In 1922-23 9,200 students were awarded first degrees and 1,600 were awarded higher degrees.

4



In 1913 5.8% of the 14-16 year old population in England and Wales were in full-time education in grant aided schools/colleges.


c1950

In 1951 there were 27,700 public primary schools or departments in the UK. These were attended by 4.8 million pupils, there was an average of 171 pupils in each school and an average of 30 pupils per teacher.

In 1951 there were 5,900 public secondary schools in the UK. These were attended by 2.0 million pupils; there was an average of 342 pupils in each school and an average of 20.6 pupils per teacher.

7.7% of central government revenue was spend on education in 1949-50

In 1949-50 there were 2.4 million students who attended grant-aided establishments of further education (again mainly evening and part-time courses) in England and Wales.

In 1953-54 10.7% of the relevant age group passed five or more GCE O levels at schools in England and Wales. 5.5% of the relevant age group passed one or more GCE A level and public sector schools and further education establishments.

In 1950 17,300 students were awarded first degrees and 2,400 were awarded higher degrees at UK universities.

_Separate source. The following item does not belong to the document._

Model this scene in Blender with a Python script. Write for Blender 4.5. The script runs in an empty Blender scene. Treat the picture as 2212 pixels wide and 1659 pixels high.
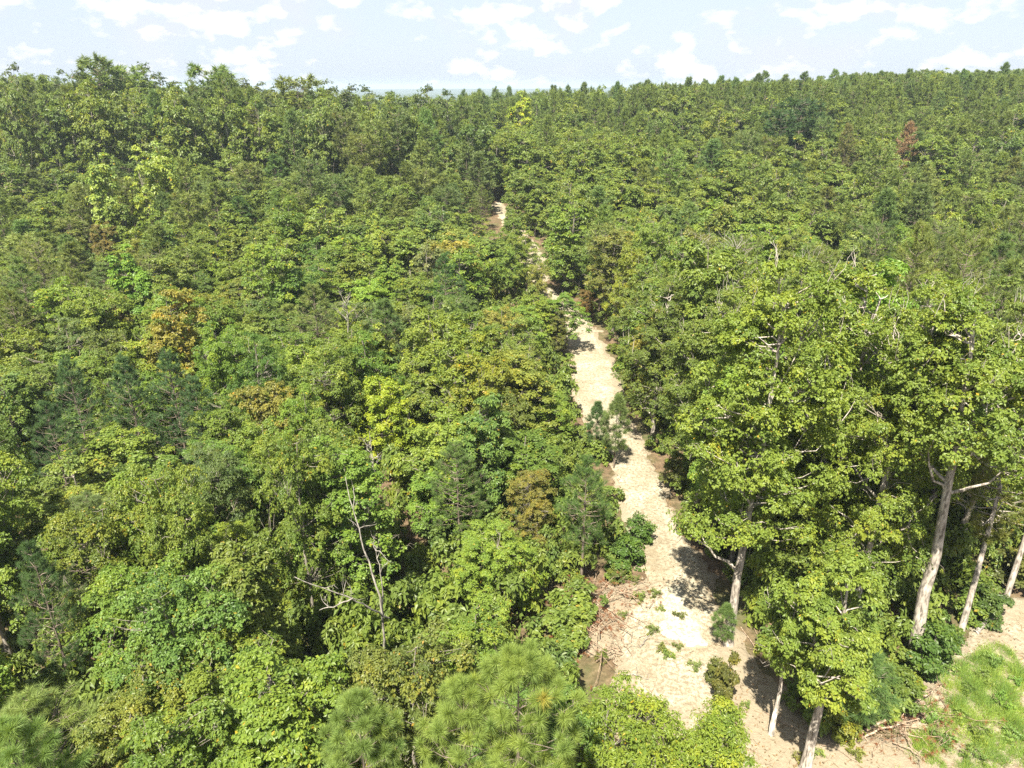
import bpy, math, random
import numpy as np
from mathutils import Vector

# ------------------------------------------------------------------ camera, sky, sun
R_ = math.radians
rng = np.random.default_rng(7)
random.seed(7)
scn = bpy.context.scene
COL = scn.collection

CAM_H = 24.0
PITCH = R_(22.7)
FPX, CX, CY = 1534.0, 1106.0, 829.5          # camera constants in photo units (2212 x 1659)
cam_d = bpy.data.cameras.new('camera')
cam_d.sensor_fit = 'HORIZONTAL'
cam_d.angle = 2 * math.atan(CX / FPX)
cam_d.clip_start, cam_d.clip_end = 0.3, 20000
cam = bpy.data.objects.new('camera', cam_d)
cam.location = (0, 0, CAM_H)
cam.rotation_euler = (R_(90) - PITCH, 0, 0)
COL.objects.link(cam)
scn.camera = cam

SUN_EL, SUN_AZ = R_(58), R_(199)             # azimuth clockwise from +Y (the view direction)
sdir = Vector((math.sin(SUN_AZ) * math.cos(SUN_EL), math.cos(SUN_AZ) * math.cos(SUN_EL), math.sin(SUN_EL)))

world = bpy.data.worlds.new('World')
scn.world = world
world.use_nodes = True
wt = world.node_tree
wt.nodes.clear()
def wn(t, **kw):
    n = wt.nodes.new(t)
    for k, v in kw.items(): setattr(n, k, v)
    return n
SKY_STRENGTH = 0.062
w_out = wn('ShaderNodeOutputWorld'); w_bg = wn('ShaderNodeBackground')
w_bg.inputs['Strength'].default_value = SKY_STRENGTH
sky = wn('ShaderNodeTexSky', sky_type='NISHITA', sun_disc=False, sun_elevation=SUN_EL, sun_rotation=SUN_AZ,
         altitude=150, air_density=1.0, dust_density=1.2, ozone_density=1.5)
tc = wn('ShaderNodeTexCoord')
mp = wn('ShaderNodeMapping'); mp.inputs['Scale'].default_value = (1, 1, 1.9); mp.inputs['Location'].default_value = (3.1, 1.7, 0.4)
wt.links.new(tc.outputs['Generated'], mp.inputs['Vector'])
def wnoise(scale, detail, rough, dist=0.0):
    n = wn('ShaderNodeTexNoise'); n.inputs['Scale'].default_value = scale; n.inputs['Detail'].default_value = detail
    n.inputs['Roughness'].default_value = rough; n.inputs['Distortion'].default_value = dist
    wt.links.new(mp.outputs['Vector'], n.inputs['Vector']); return n
def wramp(src, stops):
    r = wn('ShaderNodeValToRGB')
    el = r.color_ramp.elements
    el[0].position, el[0].color = stops[0][0], stops[0][1]
    el[1].position, el[1].color = stops[-1][0], stops[-1][1]
    for p, c in stops[1:-1]:
        e = el.new(p); e.color = c
    wt.links.new(src, r.inputs['Fac']); return r
def g4(v): return (v, v, v, 1)
def wmix(fac, a, b, op='MIX'):
    m = wn('ShaderNodeMix', data_type='RGBA', blend_type=op)
    if isinstance(fac, float): m.inputs[0].default_value = fac
    else: wt.links.new(fac, m.inputs[0])
    for s, k in ((a, 6), (b, 7)):
        if isinstance(s, tuple): m.inputs[k].default_value = s
        else: wt.links.new(s, m.inputs[k])
    return m.outputs[2]
# pale blue summer sky; cumulus puffs with soft grey-lilac veils
sat = wn('ShaderNodeHueSaturation'); sat.inputs['Saturation'].default_value = 0.62; sat.inputs['Value'].default_value = 1.0
wt.links.new(sky.outputs[0], sat.inputs['Color'])
base_sky = wmix(0.7, sat.outputs[0], (3.6, 4.08, 4.95, 1))
veil = wramp(wnoise(7, 4, 0.5).outputs['Fac'], [(0.48, g4(0)), (0.66, g4(0.7))])
c1 = wmix(veil.outputs[0], base_sky, (4.3, 4.45, 5.05, 1))
big = wramp(wnoise(6, 2, 0.5).outputs['Fac'], [(0.38, g4(0.80)), (0.62, g4(1.12))])
pn = wn('ShaderNodeMath', operation='MULTIPLY'); wt.links.new(wnoise(26, 7, 0.52, 0.0).outputs['Fac'], pn.inputs[0]); wt.links.new(big.outputs[0], pn.inputs[1])
puff = wramp(pn.outputs[0], [(0.495, g4(0)), (0.60, g4(0.55)), (0.70, g4(1))])
c2 = wmix(puff.outputs[0], c1, (6.4, 6.2, 6.3, 1))
wt.links.new(c2, w_bg.inputs['Color'])
wt.links.new(w_bg.outputs[0], w_out.inputs['Surface'])

sun_d = bpy.data.lights.new('sun', 'SUN')
sun_d.energy, sun_d.angle, sun_d.color = 5.0, R_(0.55), (1.0, 0.94, 0.80)
sun = bpy.data.objects.new('sun', sun_d)
sun.rotation_euler = sdir.to_track_quat('Z', 'Y').to_euler()
sun.location = (0, 0, 60)
COL.objects.link(sun)
scn.view_settings.view_transform = 'Standard'
scn.view_settings.look = 'None'
scn.view_settings.exposure = 1.72
scn.view_settings.gamma = 1.0
scn.view_settings.use_curve_mapping = False
scn.cycles.use_denoising = False
scn.cycles.max_bounces = 7
scn.cycles.diffuse_bounces = 4
scn.cycles.transmission_bounces = 4
scn.cycles.volume_bounces = 0
scn.cycles.transparent_max_bounces = 4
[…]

In 1950 30% of 15 year olds, 14% of 16 year olds and 7% of 17 year olds were in full-time education in England and Wales.


c2010

In 2010-11 there were 21,281 public sector mainstream primary schools. These were attended by 4.9 million pupils, there was an average of 231 pupils in each school and an average of 20.4 pupils per teacher.

In 2010-11 there were 4,072 public sector mainstream secondary schools. These were attended by 3.9 million pupils; there was an average of 943 pupils in each school and an average of 15.3 pupils per teacher.

The average salary of full-time qualified teachers in public sector schools in England was £34,700 in November 2011.

Expenditure on education made up 13.3% of total public sector expenditure in 2010-11.

In 2010/11 there were 4.9 million learners who started a publicly funded further education course in the UK.

In 2010/11 79.6% of pupils in their last year of compulsory education in the UK achieved 5 or more GCSE grades A*-C or equivalent. In 2003/04 39.2% of the relevant age group passed two or more A levels or equivalent.

In 2010/11 331,000 full-time students were awarded first degrees at UK universities and 182,600 (all modes) were awarded higher degrees.

At the end of 2010 88% of 16 year olds and 76% of 17 year olds in England were in full-time education.




Response from the daughter:

The system works in the sense that students continue to go to university. It fails to work in the following ways:


i. SIZE. Universities cannot simply expand exponentially: they cannot simply take more and more students. They can't afford to do so (capital building in cities is very expensive), and there isn't physically space for them to do so (Oxford, for example, is only so big). They also can't take more and more students and maintain the same level of service or student experience (the NUS backs me up here).


ii. PART-TIME AND MATURE STUDENTS. 61% drop in these kinds of students since fees were introduced.


iii. HOMOGENISATION. Poor students can (in theory) afford to go to university with a loan, but in practice are far more reluctant to saddle themselves with debt, and thus the student body is a lot less mixed than it was when I was a student. I had friends from all over the world. The students I teach now are mixed, but that's because I *only* teach mature students; the undergrads are extraordinarily similar in terms of ethnicity and class.


iv. ATTITUDE. Students used to put effort in and get a degree out. Now they put money in (a lot of money) and expect a degree out. While I don't like that, I think it's fair enough for a student to expect some kind of return (the fees are referred to as 'Tuition Fees', after all, thereby suggesting that one is exchanging money for teaching time, when of course one is doing no such thing). One of my customers has paid well over £40k for her PhD and has received almost no support from her supervisor in return. She's quite right to be pissed off.